Vietnam’s signing of the EVFTA and the CPTPP has made Taiwanese investors very excited, because they will both help these investors diversify their products and increase their marketing capacity to compete with global businesses. Taiwanese investors will also have a chance to penetrate the markets of members to these two treaties.
I expect Taiwanese investment in Vietnam to grow and pour millions of US dollars into different projects, due to the EVFTA and the CPTPP.
In the meantime, Vietnam is expected to remain a hotbed for foreign investment. The country has been attracting capital in virtually all sectors, making it an all-rounder for investors. However, Taiwanese investors should be reminded that as the market matures, the government has begun prioritising high-value foreign investment in advanced technology and manufacturing, tourism, and high-tech farming.
Vietnam has learned from the past 30 years that future foreign-invested projects should be linked with sustainable development, green growth, and should facilitate economic restructuring and the turn towards Industry 4.0.
Therefore, Taiwanese companies must change their mindset and strengthen their capabilities on intelligent manufacturing and automation. Also to achieve the goal of sustainable operation in Vietnam, Taiwanese manufacturers should fulfill their social responsibilities and maintain harmonious relations with local people and communities as well.
Vietnam is endeavouring to embrace international integration and is at a decisive juncture in becoming the model of developing countries, which I believe would certainly be successful. Vietnam as a transitional and developing economy offers ample business opportunities in many sectors like electronics, infrastructure, housing, tourism, property, services, healthcare, and education and training.
Therefore, there is much potential for Taiwanese companies to invest in Vietnam to take advantage of the stable political and economic environment and potential market access due to FTAs that Vietnam has concluded recently such as the CPTPP and the EVFTA.

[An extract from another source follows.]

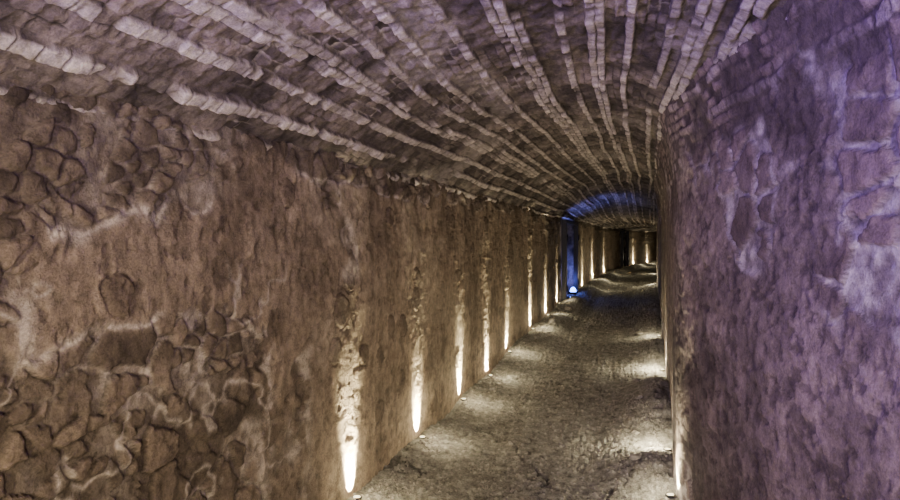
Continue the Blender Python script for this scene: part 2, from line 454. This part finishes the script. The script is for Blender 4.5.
# ------------------------------------------------------------ end wall
def bx(bm, x0, x1, y0, y1, z0, z1, bev=0):
    r = bmesh.ops.create_cube(bm, size=1)
    for v in r['verts']:
        v.co = Vector(((x0 + x1) / 2 + v.co.x * (x1 - x0), (y0 + y1) / 2 + v.co.y * (y1 - y0), (z0 + z1) / 2 + v.co.z * (z1 - z0)))
    if bev: bmesh.ops.bevel(bm, geom=list({e for v in r['verts'] for e in v.link_edges}), offset=bev, segments=2, affect='EDGES')
bm = bmesh.new()
bx(bm, float(xl(YEND)) - .2, float(xr(YEND)) + .2, YEND - .02, YEND + .4, -.1, 2.9)
tag(bm_obj('wall_end', bm, simple('end_plaster', (.14, .11, .09), .9)), kind='structure')

# ------------------------------------------------------------ iron gate frames at the side openings
def gate_frame(y0, y1, label):
    yc = (y0 + y1) / 2
    x = float(xl(yc)) + .08
    root = empty('gate_frame', (x, yc, 0))
    hw = (y1 - y0) / 2
    for s in (-1, 1):
        xo = float(xl(yc + s * hw)) - float(xl(yc))
        z0 = float(floor_h(x + xo, yc + s * hw)) - .02
        bm = bmesh.new(); bx(bm, xo - .05, xo + .05, s * hw - .06, s * hw + .06, z0, 2.0, .008)
        p = bm_obj('post', bm, M_iron, root)
        for zz in (.65, 1.65):
            bm = bmesh.new(); bmesh.ops.create_cone(bm, segments=14, radius1=.018, radius2=.018, depth=.12, cap_ends=True)
            for v in bm.verts: v.co += Vector((xo + .055, s * hw, zz))
            bm_obj('hinge', bm, M_iron, p, True)
    bm = bmesh.new(); bx(bm, -.04, .04, -hw, hw, 1.93, 2.0, .008)
    bm_obj('top_rail', bm, M_iron, root)
    tag(root, label, 'gate frame')
    return root
gate_frame(13.8, 16.0, 'dark iron frame standing in the blue-lit side opening of the left wall')
gate_frame(31.2, 32.8, 'small dark iron frame far down the left wall near the tunnel end')

# ------------------------------------------------------------ floor uplights
def lathe(prof, seg=28, s=.72):
    bm = bmesh.new(); rings = []
    for r, z in prof:
        rings.append([bm.verts.new((s * r * math.cos(2 * math.pi * k / seg), s * r * math.sin(2 * math.pi * k / seg), z)) for k in range(seg)])
    for A_, B_ in zip(rings, rings[1:]):
        for k in range(seg): bm.faces.new((A_[k], A_[(k + 1) % seg], B_[(k + 1) % seg], B_[k]))
    return bm
def left_x(y):
    z = float(floor_h(-L + .05, y)); yy, zz = np.meshgrid(np.linspace(-.05, .05, 7), np.linspace(z - .02, z + .3, 14))
    return float(xl(y)) + float(left_surface(yy + y, zz)[0].max()) + .04
def right_x(y):
    z = float(floor_h(float(xr(y)) - .05, y)); yy, zz = np.meshgrid(np.linspace(-.05, .05, 7), np.linspace(z - .02, z + .3, 14))
    return float(xr(y)) - float(right_surface(yy + y, zz)[0].max()) - .035
def uplight(x, y, tilt, label, group, power=900, fill=6, blue=False, cone=66, lift=0.0, goff=.22, aim=None, size=.72, gz=None):
    z = float(floor_h(x, y)) - .054 + lift
    root = empty('ground_uplight', (x, y, z)); tag(root, label, 'uplight', group)
    bm_obj('housing', lathe([(0.001, 0), (.034, 0), (.036, .01), (.036, .06), (.030, .062), (.028, .05)], s=size), M_house, root, True)
    bm_obj('bezel', lathe([(.030, .056), (.041, .056), (.042, .062), (.040, .068), (.031, .068), (.030, .056)], s=size), M_bezel, root, True)
    k = 1 if size > 1 else 0
    bm_obj('lens', lathe([(.031, .062), (.030, .066 + .03 * k), (.024, .068 + .07 * k), (.012, .070 + .095 * k), (.001, .071 + .10 * k)], s=size), M_blue if blue else M_lens, root, True)
    cc = (.16, .20, 1) if blue else (1, .87, .55)
    ld = bpy.data.lights.new('uplight_beam', 'SPOT'); ld.energy = power; ld.color = cc
    ld.spot_size = math.radians(cone); ld.spot_blend = 1; ld.shadow_soft_size = .02
    lo = bpy.data.objects.new('uplight_beam', ld); col.objects.link(lo); lo.parent = root
    lo.location = (0, 0, .09 + .11 * k); lo.rotation_euler = (math.pi, math.radians(tilt), 0)
    if aim: lo.rotation_euler = (Vector(aim) - Vector((x, y, z))).to_track_quat('-Z', 'Y').to_euler()
    pd = bpy.data.lights.new('uplight_fill', 'POINT'); pd.energy = fill; pd.color = cc if blue else (1, .87, .60); pd.shadow_soft_size = .05  # added point light hovering beside the fixture, brightens floor and wall
    po = bpy.data.objects.new('uplight_fill', pd); col.objects.link(po); po.parent = root
    po.location = (goff if x - float(bend(y)) < -.8 else -goff, 0, gz or (.26 if goff > .2 else .15))
    return root
ordn = ['nearest', 'second', 'third', 'fourth', 'fifth', 'sixth', 'seventh', 'eighth']
for i, y in enumerate([3.85, 5.1, 6.3, 7.45, 8.6, 10.2, 11.8, 13.35]):
    uplight(left_x(y), y, -31, 'warm white floor uplight at foot of left wall, %s counting from the viewer' % ordn[i], 'left wall uplights', power=[2600, 1700, 2200, 1600, 1200, 3000, 2600, 1600][i], fill=5 if i < 7 else 1.5, goff=.17, gz=.24)
for i, y in enumerate([18.2, 21.5, 26, 34.8, 38.5]):  # the last one is added to light the dark far end
    uplight(left_x(y), y, -31, 'small distant warm uplight on left wall, %s beyond the blue-lit opening' % ['first', 'second', 'third', 'fourth', 'last, added for light,'][i], 'distant left wall uplights', power=[2200, 3400, 2200, 3400, 3400][i], fill=[9, 13, 9, 14, 10][i], goff=.3, gz=.4)
for i, (y, lab) in enumerate([(4.45, 'warm uplight in the near corner where the right wall bends'),
        (5.4, 'warm uplight behind the nearest rubble mound along the right wall'),
        (8.2, 'warm uplight casting a streak over floor halfway along the right wall'),
        (10.2, 'dim warm uplight third of those behind rubble on the right wall')]):
    uplight(right_x(y), y, 24, lab, 'right wall uplights', power=[300, 200, 200, 200][i], fill=[4, 17, 17, 6][i], goff=.10, gz=.19)
for i, (y, lab) in enumerate([(20, 'tiny warm uplight on the right wall just past the blue-lit opening'),
        (28, 'tiny distant warm uplight on the right wall, second before the tunnel end')]):
    uplight(right_x(y), y, 12, lab, 'distant right wall uplights', power=300, fill=11, cone=40, goff=.12, gz=.25)
uplight(-L + .17, 14.1, 0, 'blue floor uplight at the near post of the side opening', 'blue uplights', power=170, fill=.5, blue=True, cone=74, lift=.02, aim=(-1.5, 14.7, 2.3), goff=.1)
uplight(-L + .07, 15.5, -4, 'blue floor uplight inside the side opening by its far jamb', 'blue uplights', power=40, fill=6, blue=True, cone=70, lift=.05, goff=-.12, aim=(-L - .25, 16.2, .7), size=2.2, gz=.28)

# ------------------------------------------------------------ lamps and added fill light behind the viewer
def area(name, loc, target, size, energy, color, spread=180):
    ld = bpy.data.lights.new(name, 'AREA'); ld.energy = energy; ld.color = color; ld.size = size
    ld.spread = math.radians(spread)
    o = bpy.data.objects.new(name, ld); col.objects.link(o); o.location = loc
    o.rotation_euler = (Vector(target) - Vector(loc)).to_track_quat('-Z', 'Y').to_euler()
    return o
area('warm_fill_light', (.5, -1.0, 1.0), (-.7, 4, 2.4), .2, 100, (1, .82, .60))
area('warm_fill_light', (-.75, -1.3, 1.5), (-.9, 4, 1.7), .12, 30, (1, .82, .60), 90)  # second share of the fill, added to rake the left wall's relief
area('violet_light', (-1.3, -.3, 1.85), (.6, 2.2, 2.5), .35, 54, (.26, .12, 1), 95)
area('violet_light', (.45, -.8, 1.5), (-.7, 1.3, 2.9), .3, 16, (.27, .16, 1), 80)
w = bpy.data.worlds.new('World'); scene.world = w; w.use_nodes = True
w.node_tree.nodes['Background'].inputs[0].default_value = (.05, .045, .06, 1)
w.node_tree.nodes['Background'].inputs[1].default_value = .3

# ------------------------------------------------------------ camera
cd = bpy.data.cameras.new('Camera'); cam = bpy.data.objects.new('Camera', cd); col.objects.link(cam)
cd.sensor_width = 36; cd.lens = 28; cd.clip_start = .02
cam.location = (0, 0, CAMH)
yaw = math.atan(202 / 700); pitch = -math.atan(10 / 700)
cam.rotation_euler = (math.pi / 2 + pitch, 0, yaw)
scene.camera = cam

Taiwan admires Vietnam’s courage to deeply engage with the integration of world economy by taking part in the CPTPP, the EVFTA and the Regional Comprehensive Economic Partnership. Taiwan also stands in line with such objectives to promote economic integration, liberalise trade and investment and promote sustainable growth.
Taiwan is a free and open market economy, and it is Taiwan’s wish to join the CPTPP which would create further trade and investment synergies, open up new business opportunities, and contribute directly to the Asia-Pacific’s economic vitality and continued prospects for growth. Taiwan’s key position in value chains, technological capabilities, and outbound foreign investment have played important roles in Vietnam’s development.